Verizon Attacks iPhone Directly With Droid Ad

lilidont.jpgVerizon’s new Motorola Droid site is notable for more than its coded clock counting down to October 30. It’s also full of direct attacks on Apple. The site says, in an Apple-like font with Apple-like graphic design:

idon’t have a real keyboard
idon’t run simultaneous apps
idon’t take night shots
idon’t allow open development
idon’t customize
idon’t run widgets
idon’t have interchangeable batteries
everything idon’t
droiddoes

For one last twist, the site makes its claims using Adobe Flash, which was recently announced for every major mobile OS except the iPhone. Flash on Android phones will require Android OS 2.0, which the Droid has.

The phrasing, ownership and branding of the site make a lot of interesting points. As John Gruber over at Daring Fireball points out, this is a Verizon site – Motorola doesn’t make a single appearance. The competition set up here isn’t Verizon vs. AT&T or Motorola vs. Apple, it’s Verizon vs. Apple. As Rene Ritchie of the iPhone Blog says, Verizon wants to make it clear they have no intention of being a “dumb pipe” anytime soon.

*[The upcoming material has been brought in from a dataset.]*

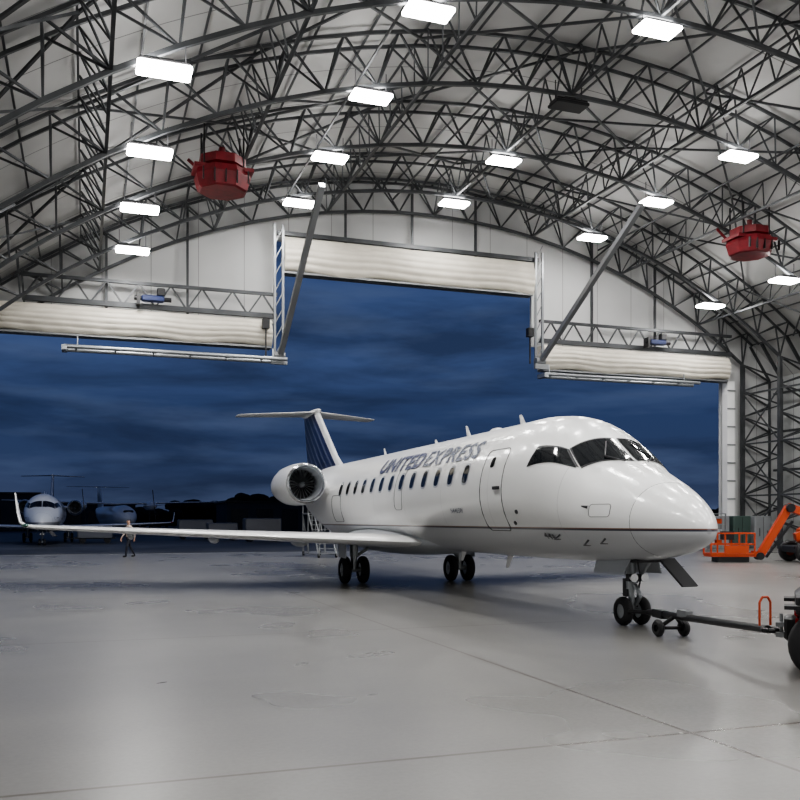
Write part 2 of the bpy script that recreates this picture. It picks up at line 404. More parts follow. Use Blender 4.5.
def patch(c,n,m,off,mt,mir=True):
    for sg in((1,-1) if mir else (1,)):
        vs=[]
        for i in range(n+1):
            for j in range(m+1):
                u,v=i/n,j/m
                t=(1-u)*(1-v)*c[0][0]+u*(1-v)*c[1][0]+u*v*c[2][0]+(1-u)*v*c[3][0]
                a=(1-u)*(1-v)*c[0][1]+u*(1-v)*c[1][1]+u*v*c[2][1]+(1-u)*v*c[3][1]
                vs.append(surf(t,sg*R2(a),off))
        fs=[(i*(m+1)+j,(i+1)*(m+1)+j,(i+1)*(m+1)+j+1,i*(m+1)+j+1) for i in range(n) for j in range(m)]
        q.add(vs,fs,mt)
ws=[(1.88,2.5),(2.22,47),(2.62,39.5),(2.48,2.5)]
sw=[(2.27,50.5),(3.36,69),(3.3,54),(2.68,43)]
def grow(c,g,ga):
    mt=sum(p[0] for p in c)/4;ma=sum(p[1] for p in c)/4
    return [(p[0]+(g if p[0]>mt else -g),p[1]+(ga if p[1]>ma else -ga)) for p in c]
patch(grow(ws,.035,1.2),14,8,.008,1);patch(ws,14,8,.016,0)
patch(grow(sw,.035,1.8),12,8,.008,1);patch(sw,12,8,.016,0)
def rwin(t0,z0,w,h,off,mt,sg,pw=3.5):
    n=24;vs=[]
    for r in (0,.5,1):
        for i in range(n):
            th=2*math.pi*i/n;cx=math.copysign(abs(math.cos(th))**(2/pw),math.cos(th))*w/2*r;cz=math.copysign(abs(math.sin(th))**(2/pw),math.sin(th))*h/2*r
            t=t0+cx;vs.append(surf(t,sg*aofz(t,z0+cz),off))
    fs=[(k_*n+i,k_*n+(i+1)%n,(k_+1)*n+(i+1)%n,(k_+1)*n+i) for k_ in(0,1) for i in range(n)]
    q.add(vs,fs,mt)
for sg in(1,-1):
    for i in range(13):
        t=5.95+.79*i
        rwin(t,2.68,.33,.45,.006,2,sg);rwin(t,2.68,.25,.36,.012,0,sg)
    rwin(4.75,2.85,.16,.2,.012,0,sg)
kb(q,'windows',[glass,dark,grey],smooth=True,recalc=False)
q=B()
def seam(t0,t1,z0,z1,sg,r=.009,rc=.12):
    pts=[]
    def arcp(cx,cz,s0):
        for i in range(5):
            th=s0+math.pi/2*i/4;pts.append((cx+rc*math.cos(th),cz+rc*math.sin(th)))
    arcp(t1-rc,z1-rc,0);
    arcp(t0+rc,z1-rc,math.pi/2);
    for k_ in range(1,6): pts.append((t0,z1-rc-(z1-z0-2*rc)*k_/6))
    arcp(t0+rc,z0+rc,math.pi);arcp(t1-rc,z0+rc,1.5*math.pi)
    for k_ in range(1,6): pts.append((t1,z0+rc+(z1-z0-2*rc)*k_/6))
    q.path([surf(t,sg*aofz(t,z),.002) for t,z in pts],r,6,0,True)
seam(4.2,5.15,1.55,3.1,1);seam(4.1,5.1,1.5,3.3,-1);seam(9.75,10.3,2.0,3.1,1,.006);seam(9.75,10.3,2.0,3.1,-1,.006);seam(15.3,16.3,1.7,2.5,1)
q.path([surf(.95,2*math.pi*i/40,-.001) for i in range(40)],.004,6,0,True)
for sg in(1,-1):
    seam(1.3,1.7,1.8,2.0,sg,.004,.05)
    for t,z in((1.75,1.95),(1.5,1.45),(1.9,1.42),(2.6,1.5)):
        p=surf(t,sg*aofz(t,z),0);o=surf(t,sg*aofz(t,z),.12);q.cyl(p,o,.018,.014,8,0);q.cyl(o,o+Vector((0,-.2,0)),.014,.006,8,0)
    for t,z in((3.7,1.9),(3.9,1.7)): 
        p=surf(t,sg*aofz(t,z),0);q.cyl(p,surf(t,sg*aofz(t,z),.02),.04,n=12,m=0)
for i,pp in enumerate([(1.97,12),(1.97,-12)]):
    q.path([surf(1.85,R2(pp[1]),.03),surf(2.1,R2(pp[1]+12 if i==0 else pp[1]-12),.04),surf(2.4,R2(pp[1]*1.0),.04)],.014,6,0)
q.box(surf(4.4,aofz(4.4,2.35),.02),(.05,.22,.06),0)
kb(q,'panel_lines',[dark])
q=B()
def blade(t,h,c,m=0,a=0):
    p=surf(t,a,-.02);d=(surf(t,a,.1)-surf(t,a,0)).normalized();rings=[]
    for s,cc in((0,c),(h*.9,c*.55),(h,c*.4)):
        b0=p+d*s+Vector((0,s*.6,0));rings.append([b0+Vector((0,-cc/2,0)),b0+Vector((.02,0,0)),b0+Vector((0,cc/2,0)),b0+Vector((-.02,0,0))])
    q.loft(rings,m)
for t,h in((5.9,.25),(8.7,.3),(10.8,.15),(15,.25)): blade(t,h,.26)
blade(6.5,.3,.3,0,math.pi);blade(9,.25,.3,0,math.pi)
q.ell((0,7.2,3.71),(.12,.3,.08));kb(q,'antennas',[white],smooth=True)
def lettering(txt,size,t0,a0,sg,m,sx=1.0,bold=0.0,name='lettering'):
    cu=bpy.data.curves.new('txt','FONT');cu.body=txt;cu.size=size;cu.offset=bold;cu.resolution_u=3;cu.space_character=1.12
    ob=bpy.data.objects.new('txt',cu);bpy.context.collection.objects.link(ob)
    dg=bpy.context.evaluated_depsgraph_get();me=bpy.data.meshes.new_from_object(ob.evaluated_get(dg))
    bpy.data.objects.remove(ob)
    bm=bmesh.new();bm.from_mesh(me)
    es=[e for e in bm.edges if e.calc_length()>.12]
    if es: bmesh.ops.subdivide_edges(bm,edges=es,cuts=2)
    bmesh.ops.triangulate(bm,faces=bm.faces[:])
    mx=0
    for v in bm.verts:
        gx,gy=v.co.x*sx,v.co.y;mx=max(mx,gx)
        t=t0-gx if sg>0 else t0+gx
        v.co=surf(t,sg*(a0-gy/1.35),.018)
    bm.to_mesh(me);bm.free();me.materials.clear();me.materials.append(m)
    o=bpy.data.objects.new(name,me);bpy.context.collection.objects.link(o);o.parent=jet;kids.append(o);return mx
w1=lettering('UNITED',.6,12.1,R2(60),1,letter,1.36,.024)
lettering('EXPRESS',.6,12.1-w1-.12,R2(60),1,letter2,1.28,.012)
w2=lettering('UNITED',.6,5.6,R2(60),-1,letter,1.36,.024)
lettering('EXPRESS',.6,5.6+w2+.12,R2(60),-1,letter2,1.28,.012)
lettering('446',.2,3.1,aofz(2.5,1.4),1,dark,1.1,.008);lettering('446',.2,2.3,aofz(2.5,1.4),-1,dark,1.1,.008)
lettering('N446SW',.16,6.7,aofz(6,1.9),1,letter2,1,.002)
def foil(q,secs,m=0,n=14):
    rings=[]
    for (x,t,z,c,th,up) in secs:
        up=Vector((up[0],0,up[1])).normalized();pts=[]
        def yt(s): return 5*(.2969*math.sqrt(s)-.126*s-.3516*s*s+.2843*s**3-.1036*s**4)
        for i in range(n+1):
            s=(1-math.cos(math.pi*i/n))/2;pts.append(Vector((x,t+c*s,z))+up*yt(s)*th*1.05)
        for i in range(n-1,0,-1):
            s=(1-math.cos(math.pi*i/n))/2;pts.append(Vector((x,t+c*s,z))-up*yt(s)*th*.95)
        rings.append(pts)
    q.loft(rings,m)
for sg,nm in((-1,'wing_starboard'),(1,'wing_port')):
    q=B();secs=[]
    for lat,t,z,c,th,u in[(.7,9.4,1.2,5.6,.36,(0,1)),(1.35,10.0,1.22,5.0,.33,(0,1)),(3.4,11.15,1.3,3.7,.27,(0,1)),(6.5,12.9,1.42,2.5,.19,(0,1)),(9.9,14.85,1.56,1.45,.12,(0,1)),(10.15,15.05,1.6,1.35,.1,(-.35,1)),(10.27,15.22,1.7,1.22,.08,(-.8,.7)),(10.34,15.5,1.95,1.0,.07,(-1,.2)),(10.45,16.15,2.5,.55,.04,(-1,.2))]:
        secs.append((sg*lat,t,z,c,th*1.0,(sg*u[0],u[1])))
    foil(q,secs,0)
    kb(q,nm,[white,grey],smooth=True,ang=50)
    q=B()
    for lat,t,z in((2.9,13.7,1.14),(5.2,14.3,1.24),(7.4,14.9,1.35)):
        q.ell((sg*lat,t+.4,z-.02),(.09,1.0,.13),0)
    kb(q,'flap_fairings_%s'%('s' if sg<0 else 'p'),[grey],smooth=True,ang=60)
    q=B();q.ell((sg*10.1,15.1,1.6),(.12,.14,.05),0);kb(q,'nav_light',[mat('nav_lens',(.05,.12,.1) if sg<0 else (.4,.02,.02),.1)],smooth=True)
    q=B();foil(q,[(sg*.0,23.5,6.0,2.1,.09,(0,1)),(sg*2.75,24.9,5.95,1.15,.05,(0,1)),(sg*2.85,25.05,5.95,.9,.03,(0,1))]);kb(q,'tailplane_%s'%('s' if sg<0 else 'p'),[white],smooth=True,ang=50)
    S=.86
    q=B();o=(sg*2.04,16.7,2.9);ax=(0,1,0)
    def pr(l): return [(a_,r_*S) for a_,r_ in l]
    q.rev(pr([(.9,.54),(.5,.57),(.2,.6),(.1,.615)]),o,ax,40,2)
    q.rev(pr([(.1,.615),(.03,.65),(0,.68),(.03,.715),(.12,.745)]),o,ax,40,1)
    q.rev(pr([(.12,.745),(.35,.775),(.8,.79),(1.5,.79),(2.2,.76),(2.9,.66),(3.3,.58),(3.3,.54),(2.7,.52)]),o,ax,40,0)
    q.rev(pr([(2.6,.4),(3.2,.4),(3.8,.3),(3.8,.26),(3.3,.2),(4.0,.02)]),o,ax,24,3)
    q.rev(pr([(.9,.54),(.9,.01)]),o,ax,40,3)
    q.rev(pr([(2.7,.52),(2.7,.3)]),o,ax,40,3)
    q.rev(pr([(.38,.01),(.45,.07),(.6,.14),(.75,.18)]),o,ax,20,1)
    for i in range(22):
        th=2*math.pi*i/22;ov=Vector(o)
        def pt(r,dth,y): return ov+Vector((math.cos(th+dth)*r*S,y,math.sin(th+dth)*r*S))
        q.add([pt(.15,-.12,.68),pt(.15,.12,.82),pt(.54,.1,.78),pt(.54,-.04,.62)],[(0,1,2,3)],4)
    kb(q,'engine_%s'%('s' if sg<0 else 'p'),[white,metal,grey,dark,alu],smooth=True,ang=50)
    q=B();foil(q,[(sg*.9,17.5,2.95,3.0,.25,(0,1)),(sg*1.55,17.6,2.92,2.7,.2,(0,1))]);kb(q,'pylon_%s'%('s' if sg<0 else 'p'),[white],smooth=True,ang=50)
    q=B();x=sg*1.58;t=13.05
    for o2 in(-.26,.26):
        s0=x+o2-.11
        q.rev([(0,.2),(0,.31),(.03,.355),(.07,.375),(.15,.375),(.19,.355),(.22,.31),(.22,.2)],(s0,t,.375),(1,0,0),28,0)
        q.rev([(.02,.01),(.03,.2)],(s0,t,.375),(1,0,0),24,1);q.rev([(.2,.01),(.19,.2)],(s0,t,.375),(1,0,0),24,1)
        q.rev([(-.01,.01),(-.01,.07),(.03,.08)],(s0,t,.375),(1,0,0),12,1)
    q.cyl((x-.3,t,.375),(x+.3,t,.375),.06,m=1);q.cyl((x,t,.375),(x,t,1.3),.085,m=1);q.cyl((x,t,.75),(x,t,1.3),.12,m=1)
    q.cyl((x,t,.7),(x-sg*.75,t,1.2),.045,m=1);q.beam((x,t+.12,.5),(x,t+.3,.8),.05,m=1);q.beam((x,t+.3,.8),(x,t+.12,1.1),.05,m=1)
    q.box((x+sg*.33,t,.98),(.03,.7,.55),2)
    kb(q,'main_gear_%s'%('s' if sg<0 else 'p'),[rubber,alu,grey],smooth=True,ang=40)
q=B();q.ell((0,12.9,1.22),(1.42,4.3,.42),0,32,20);kb(q,'belly_fairing',[grey],smooth=True,ang=80)
q=B();foil(q,[(0,18.3,3.55,7.0,.12,(1,0)),(0,19.9,3.75,5.4,.26,(1,0)),(0,20.6,4.1,4.6,.3,(1,0)),(0,23.2,5.92,2.6,.2,(1,0)),(0,23.3,6.02,2.5,.12,(1,0))]);kb(q,'fin',[fin],smooth=True,ang=50)
q=B();q.ell((0,24.5,6.02),(.14,1.5,.13));kb(q,'tail_bullet',[white],smooth=True,ang=80)
q=B();t=1.98
for o2 in(-.17,.17):
    s0=o2-.07
    q.rev([(0,.12),(0,.19),(.02,.225),(.05,.24),(.09,.24),(.12,.225),(.14,.19),(.14,.12)],(s0,t,.24),(1,0,0),26,0)
    q.rev([(.02,.01),(.02,.13)],(s0,t,.24),(1,0,0),20,1);q.rev([(.12,.01),(.12,.13)],(s0,t,.24),(1,0,0),20,1)
q.cyl((-.2,t,.24),(.2,t,.24),.04,m=1);q.cyl((0,t,.24),(0,t+.05,1.2),.05,m=1);q.cyl((0,t+.02,.6),(0,t+.06,1.25),.085,m=1)
q.cyl((0,t,.75),(0,t+.75,1.15),.035,m=1);q.cyl((.09,t,.72),(.09,t-.4,1.1),.03,m=1)
q.beam((0,t-.1,.35),(0,t-.24,.5),.05,m=1);q.beam((0,t-.24,.5),(0,t-.08,.68),.05,m=1)
q.box((0,t-.12,.8),(.34,.1,.12),2);q.box((0,t+.12,.62),(.12,.14,.3),2)
for sx in(-.1,.1): q.cyl((sx,t-.17,.8),(sx,t-.22,.8),.07,n=14,m=3)
q.path([Vector((.06,t-.05,1.1)),Vector((.1,t-.1,.8)),Vector((.05,t-.08,.5)),Vector((.1,t,.3))],.015,6,2)
for sg in(-1,1):
    q.add([(sg*.25,t-.35,1.12),(sg*.25,t+.65,1.08),(sg*.36,t+.6,.85),(sg*.36,t-.3,.87),(sg*.27,t-.35,1.12),(sg*.27,t+.65,1.08),(sg*.38,t+.6,.85),(sg*.38,t-.3,.87)],[(0,1,2,3),(7,6,5,4),(0,4,5,1),(1,5,6,2),(2,6,7,3),(3,7,4,0)],4)
q.box((0,t+.05,1.1),(.46,1.0,.08),2)
q.add([(.32,t-.3,1.12),(.62,t-.3,1.12),(1.0,t-.42,.66),(.7,t-.42,.66),(.32,t-.26,1.1),(.62,t-.26,1.1),(1.0,t-.38,.64),(.7,t-.38,.64)],[(0,1,2,3),(7,6,5,4),(0,4,5,1),(1,5,6,2),(2,6,7,3),(3,7,4,0)],2)
kb(q,'nose_gear',[rubber,alu,dark,metal,grey],smooth=True,ang=40)
jet2=empty('regional_jet',(-2.9,66.7,-.05))
for o in kids:
    c=bpy.data.objects.new(o.name.split('.')[0],o.data);bpy.context.collection.objects.link(c);c.parent=jet2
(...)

Various Web sites are nitpicking Verizon’s claims, but the most interesting phrase here is “open development.” While Verizon is referring directly to Android’s App Market, “open development” is a Verizon buzzword for a new project of theirs that approves mostly-non-phone devices through speedy means. Verizon gives up some control of open-development devices’ branding, too. The irony here, of course, is that the Droid wasn’t approved using the Verizon Open Development Initiative. If anything, it seems to be the opposite: the ultimate Verizon-specced, Verizon-branded device.